> [PROBLEM REQUIREMENTS]: Return the material word for word. Do not include pictures.
+ + +
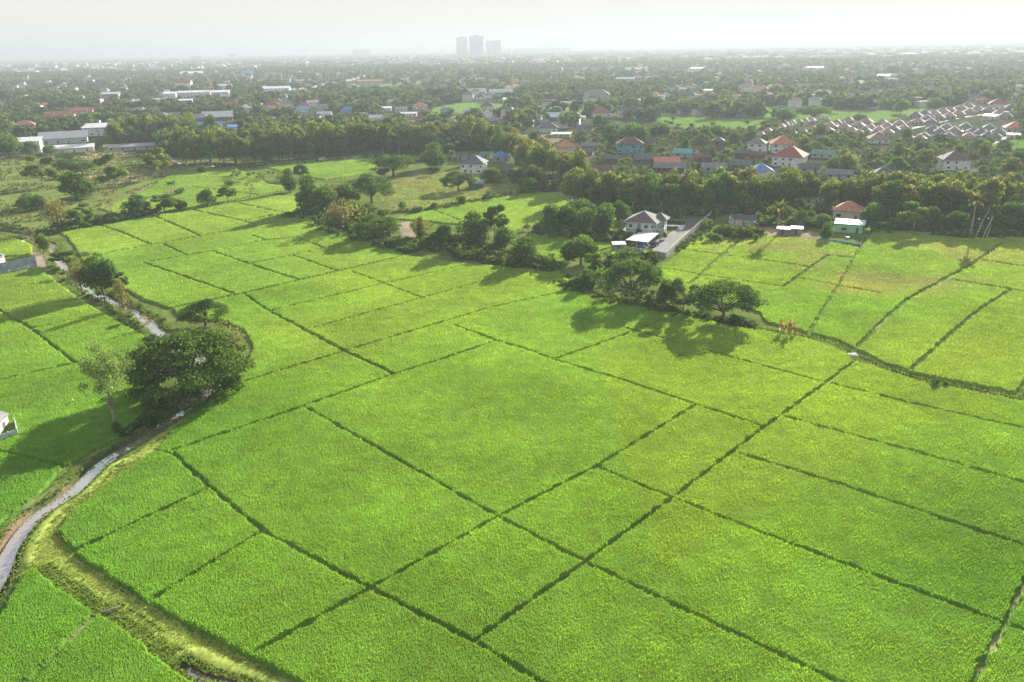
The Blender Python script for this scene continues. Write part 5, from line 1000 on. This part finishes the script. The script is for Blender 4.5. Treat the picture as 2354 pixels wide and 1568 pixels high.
for x, y, h, lb in ((1387,350,24,'white pole among the roofs behind the yellow teaks'),(1684,340,20,'pole beside the small upright dark house'),(1793,378,26,'pole with crossarms in front of the deep red roof'),(1760,384,22,'pole left of the deep red roof'),(1310,442,18,'thin pole at the lane bend'),(1946,474,26,'bent pole above the orange hip roof'),(1573,504,16,'short post at the gate of the villa'),(882,364,24,'lone white pole before the tree belt'),(671,372,26,'second lone white pole before the tree belt'),(498,379,24,'thin white pole at the left part of the tree belt'),(1066,330,20,'white pole in the dense belt behind the meadow')):
    pole(x, y, h, lb, None, lb.find('crossarms') > 0)
# ---- signs, towers on the plain
def board(x, y, wpx, hpx, leg, c, label):
    q = P(x, y); m = mpp(q); o = empty('billboard', q, R(8)); tag(o, label, 'billboard'); MB().box(-wpx * m / 2, wpx * m / 2, -.2, .2, leg * m, (leg + hpx) * m).build('panel', plain('board_print', c, .6, .35, .5), o)
    for s in (-.35, .35): MB().cyl(s * wpx * m, .3, -.2, leg * m + 1, .25, 6).build('leg', M_POLE, o)
board(4, 312, 18, 18, 9, (.42, .07, .04), 'red and orange billboard at the left edge'); board(213, 284, 27, 4, 4, (.52, .25, .03), 'long orange sign above the white box showroom'); board(488, 240, 9, 7, 5, (.03, .42, .22), 'green road sign near the white complex'); board(780, 182, 10, 8, 8, (.6, .6, .6), 'white billboard on the far highway')
q = P(491, 222); m_ = mpp(q); o = MB().box(-1.6, 1.6, -1, 1, 0, 17 * m_).box(-2.2, 2.2, -1.2, 1.2, 17 * m_, 19.5 * m_).build('sign_tower', plain('red_paint', (.4, .03, .03), .5, .2, 1)); o.location = q; tag(o, 'slim red sign tower at the white complex', 'sign')
o = empty('water_tower', P(1892, 140)); tag(o, 'white water tower on legs in the far haze at right', 'water tower'); hh_ = 17 * mpp(P(1892, 140))
MB().cyl(0, 0, hh_ * .78, hh_, 4.4, 14).build('tank', M_POLE, o)
for a in range(4): MB().tube([(5 * math.cos(a * 1.57 + .8), 5 * math.sin(a * 1.57 + .8), 0), (3.2 * math.cos(a * 1.57 + .8), 3.2 * math.sin(a * 1.57 + .8), hh_ * .8)], [.5, .4], 5).build('leg', M_POLE, o)
for x in (2025, 2048): q = P(x, 156); h_o = 12 * mpp(q); o = MB().cyl(0, 0, 0, h_o * .9, 2.4, 4, .9).cyl(0, 0, h_o * .9, h_o, .9, 4, .05).build('obelisk', wallm((.8, .8, .78))); o.location = q; tag(o, 'white pointed pillar, one of a pair in the far right trees', 'pillar', 'pair of white pillars')
q = P(316, 262); o = empty('water_tower', q); tag(o, 'mushroom shaped grey water tank right of the temple', 'water tower'); h_t = 20 * mpp(q); MB().cyl(0, 0, 0, h_t * .75, .7, 8).build('shaft', M_CONC, o); MB().cyl(0, 0, h_t * .7, h_t * .85, 1.0, 12, 3.2).cyl(0, 0, h_t * .85, h_t, 3.2, 12, 2.2).build('tank', M_CONC, o)
for x, y, lb in ((184, 262, 'golden spire on the ridge side of the temple'), (223, 266, 'golden spire right of the temple')):
    q = P(x, y); h_s = 16 * mpp(q); o = MB().cyl(0, 0, 0, h_s * .4, 1.6, 8, 1.0).cyl(0, 0, h_s * .4, h_s, .8, 8, .05).build('spire', plain('gold', (.55, .38, .10), .4, .2, 2)); o.location = q; tag(o, lb, 'spire')

def tower_mat(c):
    m, nt, out = new_mat('tower_facade'); b = nt.nodes.new('ShaderNodeBsdfPrincipled'); b.inputs['Roughness'].default_value = .7
    tc = nt.nodes.new('ShaderNodeTexCoord'); w1 = nt.nodes.new('ShaderNodeTexWave'); w1.bands_direction = 'X'; w1.inputs['Scale'].default_value = .045; w1.inputs['Distortion'].default_value = 0
    nt.links.new(tc.outputs['Object'], w1.inputs[0]); mx = nt.nodes.new('ShaderNodeMix'); mx.data_type = 'RGBA'; mx.inputs[6].default_value = (*[q * .4 for q in c], 1); mx.inputs[7].default_value = (*c, 1); nt.links.new(w1.outputs['Fac'], mx.inputs[0])
    nt.links.new(mx.outputs[2], b.inputs['Base Color']); nt.links.new(b.outputs[0], out.inputs[0]); return m
TM, TM2 = tower_mat((.62, .63, .66)), plain('block_facade', (.45, .45, .46), .8, .2, .02)
def block(x, y, wpx, hpx, label, mat=TM2, cap=True, group=None, name='apartment_block'):
    q = P(x, y); m = mpp(q); w, h = wpx * m, hpx * m; o = empty(name, q, R(6)); tag(o, label, 'building', group)
    MB().box(-w / 2, w / 2, -w * .25, w * .25, -1, h).build('wall', mat, o)
    if cap: MB().box(-w * .18, w * .18, -w * .12, w * .12, h, h * 1.05).build('roof_house', mat, o)
    return o
block(1063, 131, 25, 42, 'left one of the tall apartment towers on the horizon', TM, True, None, 'apartment_tower'); block(1096, 131, 31, 45, 'broadest apartment tower on the horizon, in the middle', TM, True, None, 'apartment_tower'); block(1124, 128, 13, 32, 'palest apartment tower, right of the broadest one', TM, False, None, 'apartment_tower'); block(1142, 129, 20, 34, 'rightmost apartment tower with flat top on the horizon', TM, False, None, 'apartment_tower')
for x, y, w, h, lb in ((704,123,14,17,'pale tower block on the left horizon'),(692,123,12,8,'low block beside the left horizon tower'),(833,129,42,14,'half built concrete block left of centre horizon'),(913,121,40,9,'long pale block on the horizon left of the towers'),(957,121,44,10,'second long pale block on the horizon left of the towers'),(1016,121,12,10,'small pale block just left of the towers'),(1165,121,18,8,'low grey block right of the towers'),(1276,115,20,16,'stepped tower block on the horizon right of centre'),(1245,120,124,9,'very wide low grey mall on the horizon'),(454,138,28,9,'hotel like block in the left distance'),(537,134,18,10,'small block right of the left distant hotel'),(1112,134,44,6,'low white building at the feet of the towers')):
    block(x, y, w, h, lb, TM2, False)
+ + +
> [SOLUTION TO THE EXERCISE]:
The Blender Python script for this scene continues. Write part 5, from line 1000 on. This part finishes the script. The script is for Blender 4.5. Treat the picture as 2354 pixels wide and 1568 pixels high.
for x, y, h, lb in ((1387,350,24,'white pole among the roofs behind the yellow teaks'),(1684,340,20,'pole beside the small upright dark house'),(1793,378,26,'pole with crossarms in front of the deep red roof'),(1760,384,22,'pole left of the deep red roof'),(1310,442,18,'thin pole at the lane bend'),(1946,474,26,'bent pole above the orange hip roof'),(1573,504,16,'short post at the gate of the villa'),(882,364,24,'lone white pole before the tree belt'),(671,372,26,'second lone white pole before the tree belt'),(498,379,24,'thin white pole at the left part of the tree belt'),(1066,330,20,'white pole in the dense belt behind the meadow')):
    pole(x, y, h, lb, None, lb.find('crossarms') > 0)
# ---- signs, towers on the plain
def board(x, y, wpx, hpx, leg, c, label):
    q = P(x, y); m = mpp(q); o = empty('billboard', q, R(8)); tag(o, label, 'billboard'); MB().box(-wpx * m / 2, wpx * m / 2, -.2, .2, leg * m, (leg + hpx) * m).build('panel', plain('board_print', c, .6, .35, .5), o)
    for s in (-.35, .35): MB().cyl(s * wpx * m, .3, -.2, leg * m + 1, .25, 6).build('leg', M_POLE, o)
board(4, 312, 18, 18, 9, (.42, .07, .04), 'red and orange billboard at the left edge'); board(213, 284, 27, 4, 4, (.52, .25, .03), 'long orange sign above the white box showroom'); board(488, 240, 9, 7, 5, (.03, .42, .22), 'green road sign near the white complex'); board(780, 182, 10, 8, 8, (.6, .6, .6), 'white billboard on the far highway')
q = P(491, 222); m_ = mpp(q); o = MB().box(-1.6, 1.6, -1, 1, 0, 17 * m_).box(-2.2, 2.2, -1.2, 1.2, 17 * m_, 19.5 * m_).build('sign_tower', plain('red_paint', (.4, .03, .03), .5, .2, 1)); o.location = q; tag(o, 'slim red sign tower at the white complex', 'sign')
o = empty('water_tower', P(1892, 140)); tag(o, 'white water tower on legs in the far haze at right', 'water tower'); hh_ = 17 * mpp(P(1892, 140))
MB().cyl(0, 0, hh_ * .78, hh_, 4.4, 14).build('tank', M_POLE, o)
for a in range(4): MB().tube([(5 * math.cos(a * 1.57 + .8), 5 * math.sin(a * 1.57 + .8), 0), (3.2 * math.cos(a * 1.57 + .8), 3.2 * math.sin(a * 1.57 + .8), hh_ * .8)], [.5, .4], 5).build('leg', M_POLE, o)
for x in (2025, 2048): q = P(x, 156); h_o = 12 * mpp(q); o = MB().cyl(0, 0, 0, h_o * .9, 2.4, 4, .9).cyl(0, 0, h_o * .9, h_o, .9, 4, .05).build('obelisk', wallm((.8, .8, .78))); o.location = q; tag(o, 'white pointed pillar, one of a pair in the far right trees', 'pillar', 'pair of white pillars')
q = P(316, 262); o = empty('water_tower', q); tag(o, 'mushroom shaped grey water tank right of the temple', 'water tower'); h_t = 20 * mpp(q); MB().cyl(0, 0, 0, h_t * .75, .7, 8).build('shaft', M_CONC, o); MB().cyl(0, 0, h_t * .7, h_t * .85, 1.0, 12, 3.2).cyl(0, 0, h_t * .85, h_t, 3.2, 12, 2.2).build('tank', M_CONC, o)
for x, y, lb in ((184, 262, 'golden spire on the ridge side of the temple'), (223, 266, 'golden spire right of the temple')):
    q = P(x, y); h_s = 16 * mpp(q); o = MB().cyl(0, 0, 0, h_s * .4, 1.6, 8, 1.0).cyl(0, 0, h_s * .4, h_s, .8, 8, .05).build('spire', plain('gold', (.55, .38, .10), .4, .2, 2)); o.location = q; tag(o, lb, 'spire')

def tower_mat(c):
    m, nt, out = new_mat('tower_facade'); b = nt.nodes.new('ShaderNodeBsdfPrincipled'); b.inputs['Roughness'].default_value = .7
    tc = nt.nodes.new('ShaderNodeTexCoord'); w1 = nt.nodes.new('ShaderNodeTexWave'); w1.bands_direction = 'X'; w1.inputs['Scale'].default_value = .045; w1.inputs['Distortion'].default_value = 0
    nt.links.new(tc.outputs['Object'], w1.inputs[0]); mx = nt.nodes.new('ShaderNodeMix'); mx.data_type = 'RGBA'; mx.inputs[6].default_value = (*[q * .4 for q in c], 1); mx.inputs[7].default_value = (*c, 1); nt.links.new(w1.outputs['Fac'], mx.inputs[0])
    nt.links.new(mx.outputs[2], b.inputs['Base Color']); nt.links.new(b.outputs[0], out.inputs[0]); return m
TM, TM2 = tower_mat((.62, .63, .66)), plain('block_facade', (.45, .45, .46), .8, .2, .02)
def block(x, y, wpx, hpx, label, mat=TM2, cap=True, group=None, name='apartment_block'):
    q = P(x, y); m = mpp(q); w, h = wpx * m, hpx * m; o = empty(name, q, R(6)); tag(o, label, 'building', group)
    MB().box(-w / 2, w / 2, -w * .25, w * .25, -1, h).build('wall', mat, o)
    if cap: MB().box(-w * .18, w * .18, -w * .12, w * .12, h, h * 1.05).build('roof_house', mat, o)
    return o
block(1063, 131, 25, 42, 'left one of the tall apartment towers on the horizon', TM, True, None, 'apartment_tower'); block(1096, 131, 31, 45, 'broadest apartment tower on the horizon, in the middle', TM, True, None, 'apartment_tower'); block(1124, 128, 13, 32, 'palest apartment tower, right of the broadest one', TM, False, None, 'apartment_tower'); block(1142, 129, 20, 34, 'rightmost apartment tower with flat top on the horizon', TM, False, None, 'apartment_tower')
for x, y, w, h, lb in ((704,123,14,17,'pale tower block on the left horizon'),(692,123,12,8,'low block beside the left horizon tower'),(833,129,42,14,'half built concrete block left of centre horizon'),(913,121,40,9,'long pale block on the horizon left of the towers'),(957,121,44,10,'second long pale block on the horizon left of the towers'),(1016,121,12,10,'small pale block just left of the towers'),(1165,121,18,8,'low grey block right of the towers'),(1276,115,20,16,'stepped tower block on the horizon right of centre'),(1245,120,124,9,'very wide low grey mall on the horizon'),(454,138,28,9,'hotel like block in the left distance'),(537,134,18,10,'small block right of the left distant hotel'),(1112,134,44,6,'low white building at the feet of the towers')):
    block(x, y, w, h, lb, TM2, False)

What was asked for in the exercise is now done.